-------- Data section --------

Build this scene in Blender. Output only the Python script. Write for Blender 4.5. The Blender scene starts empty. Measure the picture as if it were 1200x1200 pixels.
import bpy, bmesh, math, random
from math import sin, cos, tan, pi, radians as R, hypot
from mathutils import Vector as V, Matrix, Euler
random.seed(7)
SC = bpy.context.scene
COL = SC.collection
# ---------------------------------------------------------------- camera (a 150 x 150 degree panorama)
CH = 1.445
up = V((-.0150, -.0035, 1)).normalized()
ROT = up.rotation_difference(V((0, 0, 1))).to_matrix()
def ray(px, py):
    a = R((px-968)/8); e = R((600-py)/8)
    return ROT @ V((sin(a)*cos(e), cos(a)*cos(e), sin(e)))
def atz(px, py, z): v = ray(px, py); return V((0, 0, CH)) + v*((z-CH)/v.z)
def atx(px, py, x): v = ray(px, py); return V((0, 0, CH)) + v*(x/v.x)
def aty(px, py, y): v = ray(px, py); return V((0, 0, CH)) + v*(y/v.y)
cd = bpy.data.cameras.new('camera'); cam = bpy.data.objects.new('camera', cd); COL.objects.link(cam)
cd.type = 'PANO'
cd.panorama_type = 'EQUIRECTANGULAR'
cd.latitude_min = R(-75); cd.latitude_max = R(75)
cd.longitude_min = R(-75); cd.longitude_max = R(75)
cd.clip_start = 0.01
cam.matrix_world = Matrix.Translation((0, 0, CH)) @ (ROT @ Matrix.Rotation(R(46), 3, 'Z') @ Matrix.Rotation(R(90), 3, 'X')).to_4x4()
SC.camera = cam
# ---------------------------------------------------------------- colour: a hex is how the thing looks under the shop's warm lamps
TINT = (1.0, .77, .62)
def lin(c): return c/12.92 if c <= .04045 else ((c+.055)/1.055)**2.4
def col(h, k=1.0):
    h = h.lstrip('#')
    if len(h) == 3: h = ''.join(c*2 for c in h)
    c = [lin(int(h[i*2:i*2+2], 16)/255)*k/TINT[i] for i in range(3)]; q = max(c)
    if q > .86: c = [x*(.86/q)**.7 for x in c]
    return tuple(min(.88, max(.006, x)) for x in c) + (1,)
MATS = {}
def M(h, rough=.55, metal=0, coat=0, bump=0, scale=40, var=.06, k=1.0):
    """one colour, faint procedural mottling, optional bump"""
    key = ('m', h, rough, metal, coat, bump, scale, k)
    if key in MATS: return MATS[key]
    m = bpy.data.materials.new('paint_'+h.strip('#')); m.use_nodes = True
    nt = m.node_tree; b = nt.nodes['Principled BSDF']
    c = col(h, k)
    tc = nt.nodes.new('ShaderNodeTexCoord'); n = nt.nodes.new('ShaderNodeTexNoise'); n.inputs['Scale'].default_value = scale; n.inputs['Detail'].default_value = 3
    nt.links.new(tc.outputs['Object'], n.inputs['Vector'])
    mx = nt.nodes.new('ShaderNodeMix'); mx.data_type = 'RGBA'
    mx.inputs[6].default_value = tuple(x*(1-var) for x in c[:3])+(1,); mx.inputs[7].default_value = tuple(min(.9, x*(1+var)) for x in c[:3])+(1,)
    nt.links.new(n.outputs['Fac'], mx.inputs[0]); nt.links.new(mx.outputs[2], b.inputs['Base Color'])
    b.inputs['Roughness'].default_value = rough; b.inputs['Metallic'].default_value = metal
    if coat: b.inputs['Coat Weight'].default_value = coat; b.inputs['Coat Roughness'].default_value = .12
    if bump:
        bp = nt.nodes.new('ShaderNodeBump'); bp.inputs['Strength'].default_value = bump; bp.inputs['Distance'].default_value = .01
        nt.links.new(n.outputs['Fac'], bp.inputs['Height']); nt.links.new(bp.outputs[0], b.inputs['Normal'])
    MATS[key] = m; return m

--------

Track down every line with the word "scene" and copy it.

Build this scene in Blender. Output only the Python script. Write for Blender 4.5. The Blender scene starts empty. Measure the picture as if it were 1200x1200 pixels.
SC = bpy.context.scene